Oct 17, 2012

Yamadera

Yesterday my wife and I took a day trip to Yamadera, a large temple complex in the mountains along the train line from Sendai to Yamagata city. We left home around 8 a.m. and walked to the Yaotome Subway Station, then after a ten minute ride we got off at Kita Sendai Station and changed to the Senzan train line.
 The Kita Sendai station proper is under the dark gray roof. The light gray roof covers on of the passageways from the platform to the station. The yellow line is for people who have poor vision or who are blind. They are all over the city. You can feel the little bumps through the soles of your shoes.
 Just to the left of the above picture, a new building was under construction. I found it interesting that just before the train arrived, a supervisor came out with a bullhorn and told all the workers to move away from the tracks. They all moved to the far side of the building. The train arrived and we hopped on. For the first few stations it was crowded with college students on the way to class, but after that the train was quite empty and we got good seats with no trouble. Fifty minutes after boarding, we got off at Yamadera Station and I had my first view of the temple complex.
 The various buildings are scattered around the mountain on the right side of this picture. The main temple is higher and to the right of the large rock cliff in the middle of the picture, above another but smaller rock cliff.

Yamadera is actually a nickname for the temple, which was established by the Tendai Sect in the year 860. Here is what Wikipedia.com has to say about it.

Yama-dera (山寺 lit. "Mountain Temple"?) is about a twenty minute train ride (Senzan-sen Line) northeast of Yamagata City, in Yamagata Prefecture, Japan at the foot of the steep hill Hōshū-yama. The temple is a nationally-designated Place of Scenic Beauty and Historic Site.[1]
The area is named after the common name of the temple of Risshaku-ji (立石寺), founded in 860 AD by the priest Ennin (円仁) (AD 793 or 794–864), who is better known in Japan by his posthumous name, Jikaku Daishi (慈覺大師). In 847 he returned to Japan from China and in 854, he became the chief priest of the Tendai sect at Enryaku-ji.
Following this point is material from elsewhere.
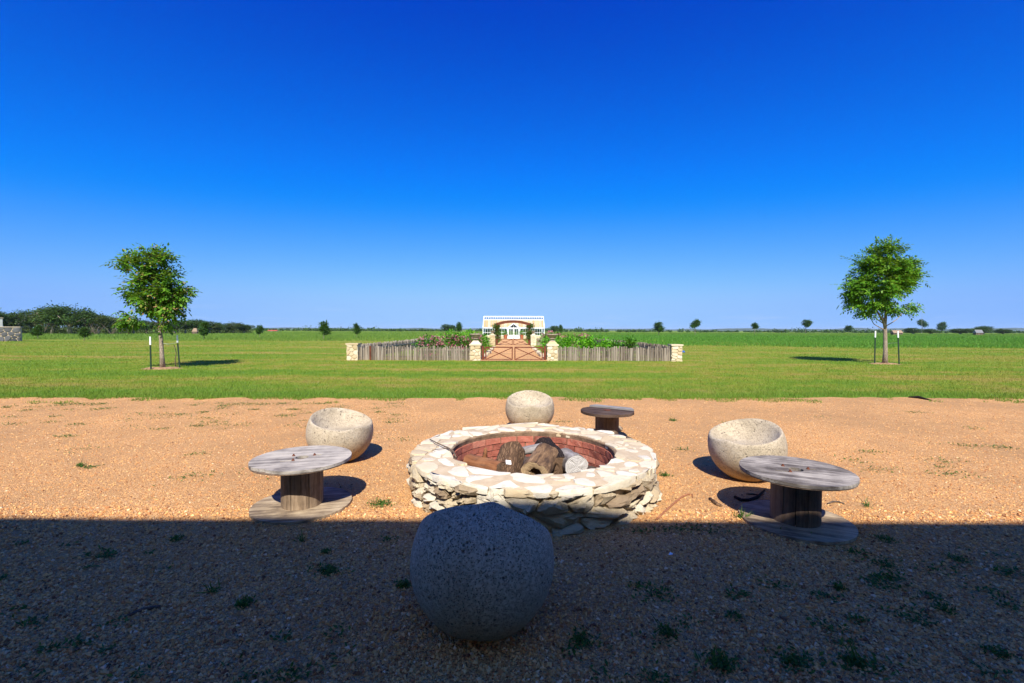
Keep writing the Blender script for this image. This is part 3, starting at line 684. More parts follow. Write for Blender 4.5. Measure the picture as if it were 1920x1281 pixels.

Risshaku-ji was founded as a branch temple of Enryaku-ji on Mt. Hiei near Kyoto. Even today the ritual fires brought from Enryaku-ji are still burning in the main temple. It developed into the major Heian period (794–1185) temple for rural Dewa province (now Yamagata and Akita prefectures).[2] This main temple, the Konpon-chūdō, an important cultural asset, is said to have been built in 1356 by Shiba Kaneyori, lord of Yamagata Castle. Most of Risshaku-ji was destroyed during the local wars of the early 16th century and it was rebuilt in 1543 under the monk Enkai. By the Edo period (1600–1868) Risshaku-ji was a powerful institution possessing a fief of 1,420 koku.[2]
The present Konpon-chūdō (Main Hall) is a Muromachi period (1333–1568) construction of beech, which is rare as a building material. The temples clinging to the steep rocky hillsides are picturesque and unusual. The thousand step climb through the dense cedar trees is worth making to the temples at the top and for the view from them. An important cultural asset, the Heian period seated wooden image of Yakushi Nyorai (the Buddha Bhaisajyaguru) is the principal image of the main temple. Yamadera holds many other important cultural assets in its treasure house, the Hihokan, including standing wooden images of Shaka Nyorai, Yakushi Nyorai and Amida Nyorai, a seated wooden image of Dengyo Daishi, a hanging wooden mandala of Buddha, and a stone monument of the Nyohō-kyō Sutra from 1144.[3]
Yama-dera is where the well-known haiku poet Matsuo Bashō wrote his famous haiku "ah this silence / sinking into the rocks / voice of cicada" in 1689. A museum of Basho's writings and paintings and other related art, the Yamadera Basho Memorial Museum, is a short walk up the hill on the opposite side of the steep valley. In 1996 the Ministry of the Environment selected the cicadas of Yama-dera as one of the 100 Soundscapes of Japan.[4]


 Still standing on the platform, I took this picture of Konpon-chudo (the roof on the right). The one important thing that the Wikipedia entry does say is that from the station to Konpon-chudo there are 1,000 steps and another 100 or more if you visit some of the side sites.
 This guide map is the first thing you see when you exit the station. You can see how many different places to see are indicated between the entrance and the top.
The sign over the door says that this is the Yamadera Hotel, but when we looked closer, it did not seem to be in operation. There was an exhibit of some kind inside but we did not stop because we were anxious to see the temple complex.